Written request: The listing below contains a span that opens with the line containing "Reconstruct this image" and closes with the line containing "w.node_tree.nodes['Background'].inputs[1].default_value = 0.20". Return that span exactly.

START Entries shown

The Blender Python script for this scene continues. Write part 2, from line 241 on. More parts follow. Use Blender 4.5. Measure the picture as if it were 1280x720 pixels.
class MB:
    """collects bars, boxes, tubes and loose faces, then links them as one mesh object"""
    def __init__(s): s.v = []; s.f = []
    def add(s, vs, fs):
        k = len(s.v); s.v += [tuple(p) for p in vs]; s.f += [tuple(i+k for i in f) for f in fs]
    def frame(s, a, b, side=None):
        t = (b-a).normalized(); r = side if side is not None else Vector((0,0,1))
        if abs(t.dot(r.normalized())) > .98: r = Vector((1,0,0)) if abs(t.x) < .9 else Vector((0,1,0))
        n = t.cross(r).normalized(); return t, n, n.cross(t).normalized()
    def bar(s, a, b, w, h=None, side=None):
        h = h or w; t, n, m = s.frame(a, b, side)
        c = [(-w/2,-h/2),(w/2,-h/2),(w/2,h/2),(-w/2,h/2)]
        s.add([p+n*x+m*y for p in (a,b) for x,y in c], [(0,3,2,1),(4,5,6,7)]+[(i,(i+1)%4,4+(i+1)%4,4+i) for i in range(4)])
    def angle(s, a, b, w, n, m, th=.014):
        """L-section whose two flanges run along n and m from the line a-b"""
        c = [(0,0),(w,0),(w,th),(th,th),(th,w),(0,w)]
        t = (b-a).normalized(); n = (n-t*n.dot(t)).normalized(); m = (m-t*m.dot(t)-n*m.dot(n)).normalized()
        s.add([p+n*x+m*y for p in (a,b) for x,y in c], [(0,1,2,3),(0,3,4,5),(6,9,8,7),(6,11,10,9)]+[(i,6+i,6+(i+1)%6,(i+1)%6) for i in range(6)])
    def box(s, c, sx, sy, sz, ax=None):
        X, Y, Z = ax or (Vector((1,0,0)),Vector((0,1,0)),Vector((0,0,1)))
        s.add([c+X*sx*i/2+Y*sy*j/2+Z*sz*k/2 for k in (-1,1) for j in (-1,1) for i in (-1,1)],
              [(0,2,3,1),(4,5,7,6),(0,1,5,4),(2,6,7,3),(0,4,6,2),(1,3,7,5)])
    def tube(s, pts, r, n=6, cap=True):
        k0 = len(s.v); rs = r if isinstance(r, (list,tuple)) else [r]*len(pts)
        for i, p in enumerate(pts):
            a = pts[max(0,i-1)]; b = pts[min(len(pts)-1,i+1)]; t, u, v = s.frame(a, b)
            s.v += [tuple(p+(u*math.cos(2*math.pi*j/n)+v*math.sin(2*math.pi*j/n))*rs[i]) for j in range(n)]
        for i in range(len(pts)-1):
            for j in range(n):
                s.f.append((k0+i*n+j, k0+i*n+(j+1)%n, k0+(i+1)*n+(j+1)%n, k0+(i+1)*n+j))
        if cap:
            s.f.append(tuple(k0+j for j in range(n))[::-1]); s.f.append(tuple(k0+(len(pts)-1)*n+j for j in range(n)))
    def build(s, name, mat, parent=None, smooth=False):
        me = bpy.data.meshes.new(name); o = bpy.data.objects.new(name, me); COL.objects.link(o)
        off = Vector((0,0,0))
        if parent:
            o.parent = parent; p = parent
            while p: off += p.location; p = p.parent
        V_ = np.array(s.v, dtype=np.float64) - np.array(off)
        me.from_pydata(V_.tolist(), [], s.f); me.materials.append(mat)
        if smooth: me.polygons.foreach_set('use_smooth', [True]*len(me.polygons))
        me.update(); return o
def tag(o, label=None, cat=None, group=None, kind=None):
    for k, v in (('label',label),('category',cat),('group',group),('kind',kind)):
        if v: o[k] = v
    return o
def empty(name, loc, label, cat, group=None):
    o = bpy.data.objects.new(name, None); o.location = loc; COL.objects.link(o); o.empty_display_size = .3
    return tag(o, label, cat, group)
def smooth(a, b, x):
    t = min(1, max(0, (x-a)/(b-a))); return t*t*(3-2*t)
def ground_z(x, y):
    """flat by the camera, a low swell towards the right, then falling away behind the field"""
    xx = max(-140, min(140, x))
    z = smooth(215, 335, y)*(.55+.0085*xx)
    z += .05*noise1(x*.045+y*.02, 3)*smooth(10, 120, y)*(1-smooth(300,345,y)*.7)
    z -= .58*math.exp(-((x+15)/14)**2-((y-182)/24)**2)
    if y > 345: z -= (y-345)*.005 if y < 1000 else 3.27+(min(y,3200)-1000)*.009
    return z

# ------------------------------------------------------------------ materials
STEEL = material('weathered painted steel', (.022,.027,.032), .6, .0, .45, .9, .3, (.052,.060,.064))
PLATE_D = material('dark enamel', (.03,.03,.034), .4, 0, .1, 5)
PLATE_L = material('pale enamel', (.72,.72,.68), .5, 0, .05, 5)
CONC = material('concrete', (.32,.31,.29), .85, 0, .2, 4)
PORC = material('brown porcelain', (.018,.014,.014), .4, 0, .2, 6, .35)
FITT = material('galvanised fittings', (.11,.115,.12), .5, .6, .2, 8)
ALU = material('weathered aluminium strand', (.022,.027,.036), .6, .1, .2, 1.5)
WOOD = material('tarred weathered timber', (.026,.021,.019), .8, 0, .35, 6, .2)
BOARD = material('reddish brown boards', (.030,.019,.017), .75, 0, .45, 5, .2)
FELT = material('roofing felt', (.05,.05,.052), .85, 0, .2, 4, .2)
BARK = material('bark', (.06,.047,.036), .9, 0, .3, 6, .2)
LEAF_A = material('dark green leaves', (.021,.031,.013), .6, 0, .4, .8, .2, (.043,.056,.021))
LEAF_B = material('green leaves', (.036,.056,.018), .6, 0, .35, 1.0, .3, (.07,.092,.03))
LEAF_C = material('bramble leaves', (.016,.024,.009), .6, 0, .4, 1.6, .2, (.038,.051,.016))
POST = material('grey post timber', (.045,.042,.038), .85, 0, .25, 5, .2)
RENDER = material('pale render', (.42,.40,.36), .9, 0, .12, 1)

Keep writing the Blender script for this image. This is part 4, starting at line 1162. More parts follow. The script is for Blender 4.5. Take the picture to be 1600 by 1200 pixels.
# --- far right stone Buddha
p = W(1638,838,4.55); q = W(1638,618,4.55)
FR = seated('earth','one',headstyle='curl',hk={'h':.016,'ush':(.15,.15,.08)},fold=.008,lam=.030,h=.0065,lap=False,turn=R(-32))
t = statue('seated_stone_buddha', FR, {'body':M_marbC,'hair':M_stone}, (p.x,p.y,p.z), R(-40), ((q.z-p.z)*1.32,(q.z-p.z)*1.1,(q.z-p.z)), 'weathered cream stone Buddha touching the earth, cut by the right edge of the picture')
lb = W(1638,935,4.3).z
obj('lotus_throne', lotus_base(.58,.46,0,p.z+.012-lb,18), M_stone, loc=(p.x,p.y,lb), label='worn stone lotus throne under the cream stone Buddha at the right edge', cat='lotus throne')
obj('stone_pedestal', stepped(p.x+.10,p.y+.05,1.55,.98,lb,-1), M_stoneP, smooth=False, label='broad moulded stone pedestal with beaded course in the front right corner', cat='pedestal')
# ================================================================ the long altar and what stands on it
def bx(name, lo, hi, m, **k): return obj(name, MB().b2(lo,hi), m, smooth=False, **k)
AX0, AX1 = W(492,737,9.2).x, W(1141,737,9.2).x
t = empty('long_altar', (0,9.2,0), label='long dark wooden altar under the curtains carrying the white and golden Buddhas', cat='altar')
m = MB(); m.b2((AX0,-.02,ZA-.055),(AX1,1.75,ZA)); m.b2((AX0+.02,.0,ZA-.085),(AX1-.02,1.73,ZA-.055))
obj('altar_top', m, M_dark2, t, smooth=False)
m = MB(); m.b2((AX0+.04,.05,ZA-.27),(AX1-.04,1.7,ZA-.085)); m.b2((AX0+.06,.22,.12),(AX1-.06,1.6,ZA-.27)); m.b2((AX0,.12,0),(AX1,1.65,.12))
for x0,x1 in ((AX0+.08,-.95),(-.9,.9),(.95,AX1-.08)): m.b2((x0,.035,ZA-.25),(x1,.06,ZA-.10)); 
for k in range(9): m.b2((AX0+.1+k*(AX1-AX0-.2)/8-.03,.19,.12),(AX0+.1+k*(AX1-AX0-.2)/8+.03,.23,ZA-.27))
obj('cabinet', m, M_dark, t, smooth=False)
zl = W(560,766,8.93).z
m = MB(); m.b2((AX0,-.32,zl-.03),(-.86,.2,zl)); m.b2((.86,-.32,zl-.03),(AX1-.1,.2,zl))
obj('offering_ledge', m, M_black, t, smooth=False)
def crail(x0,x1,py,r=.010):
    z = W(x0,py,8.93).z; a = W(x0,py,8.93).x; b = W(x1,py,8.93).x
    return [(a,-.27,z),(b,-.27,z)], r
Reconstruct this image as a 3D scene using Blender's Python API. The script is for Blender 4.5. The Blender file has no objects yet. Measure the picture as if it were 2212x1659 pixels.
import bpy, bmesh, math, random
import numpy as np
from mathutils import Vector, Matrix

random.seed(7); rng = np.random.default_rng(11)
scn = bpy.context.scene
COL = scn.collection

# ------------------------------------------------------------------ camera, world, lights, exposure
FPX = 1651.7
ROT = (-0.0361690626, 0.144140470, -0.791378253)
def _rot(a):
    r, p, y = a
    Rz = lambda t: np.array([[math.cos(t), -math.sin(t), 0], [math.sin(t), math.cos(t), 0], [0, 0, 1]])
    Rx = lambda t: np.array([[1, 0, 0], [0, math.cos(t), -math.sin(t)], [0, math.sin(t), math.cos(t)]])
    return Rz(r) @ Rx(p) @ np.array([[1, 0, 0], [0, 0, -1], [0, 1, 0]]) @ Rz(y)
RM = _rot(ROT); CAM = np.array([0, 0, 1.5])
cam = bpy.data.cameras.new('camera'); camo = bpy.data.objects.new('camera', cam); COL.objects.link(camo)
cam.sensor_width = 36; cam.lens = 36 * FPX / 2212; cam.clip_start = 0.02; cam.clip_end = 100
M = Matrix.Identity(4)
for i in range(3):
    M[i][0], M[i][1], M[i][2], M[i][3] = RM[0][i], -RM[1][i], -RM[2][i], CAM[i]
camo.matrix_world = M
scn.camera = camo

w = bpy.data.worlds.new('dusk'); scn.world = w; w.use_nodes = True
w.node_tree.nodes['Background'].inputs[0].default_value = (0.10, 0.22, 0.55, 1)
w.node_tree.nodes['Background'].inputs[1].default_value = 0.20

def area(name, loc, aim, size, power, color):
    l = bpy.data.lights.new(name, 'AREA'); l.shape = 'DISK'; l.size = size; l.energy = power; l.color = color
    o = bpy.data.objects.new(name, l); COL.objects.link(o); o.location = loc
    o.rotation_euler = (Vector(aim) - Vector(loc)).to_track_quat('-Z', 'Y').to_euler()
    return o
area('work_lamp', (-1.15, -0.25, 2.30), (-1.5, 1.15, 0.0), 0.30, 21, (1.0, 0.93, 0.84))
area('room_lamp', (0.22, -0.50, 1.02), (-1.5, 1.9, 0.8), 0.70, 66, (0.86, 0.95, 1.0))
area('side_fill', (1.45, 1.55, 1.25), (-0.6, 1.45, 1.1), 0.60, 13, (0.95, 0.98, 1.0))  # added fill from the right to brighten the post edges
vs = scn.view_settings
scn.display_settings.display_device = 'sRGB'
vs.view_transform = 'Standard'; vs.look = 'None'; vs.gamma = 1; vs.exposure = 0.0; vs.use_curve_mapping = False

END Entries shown

Right answer:
Reconstruct this image as a 3D scene using Blender's Python API. The script is for Blender 4.5. The Blender file has no objects yet. Measure the picture as if it were 2212x1659 pixels.
import bpy, bmesh, math, random
import numpy as np
from mathutils import Vector, Matrix

random.seed(7); rng = np.random.default_rng(11)
scn = bpy.context.scene
COL = scn.collection

# ------------------------------------------------------------------ camera, world, lights, exposure
FPX = 1651.7
ROT = (-0.0361690626, 0.144140470, -0.791378253)
def _rot(a):
    r, p, y = a
    Rz = lambda t: np.array([[math.cos(t), -math.sin(t), 0], [math.sin(t), math.cos(t), 0], [0, 0, 1]])
    Rx = lambda t: np.array([[1, 0, 0], [0, math.cos(t), -math.sin(t)], [0, math.sin(t), math.cos(t)]])
    return Rz(r) @ Rx(p) @ np.array([[1, 0, 0], [0, 0, -1], [0, 1, 0]]) @ Rz(y)
RM = _rot(ROT); CAM = np.array([0, 0, 1.5])
cam = bpy.data.cameras.new('camera'); camo = bpy.data.objects.new('camera', cam); COL.objects.link(camo)
cam.sensor_width = 36; cam.lens = 36 * FPX / 2212; cam.clip_start = 0.02; cam.clip_end = 100
M = Matrix.Identity(4)
for i in range(3):
    M[i][0], M[i][1], M[i][2], M[i][3] = RM[0][i], -RM[1][i], -RM[2][i], CAM[i]
camo.matrix_world = M
scn.camera = camo

w = bpy.data.worlds.new('dusk'); scn.world = w; w.use_nodes = True
w.node_tree.nodes['Background'].inputs[0].default_value = (0.10, 0.22, 0.55, 1)
w.node_tree.nodes['Background'].inputs[1].default_value = 0.20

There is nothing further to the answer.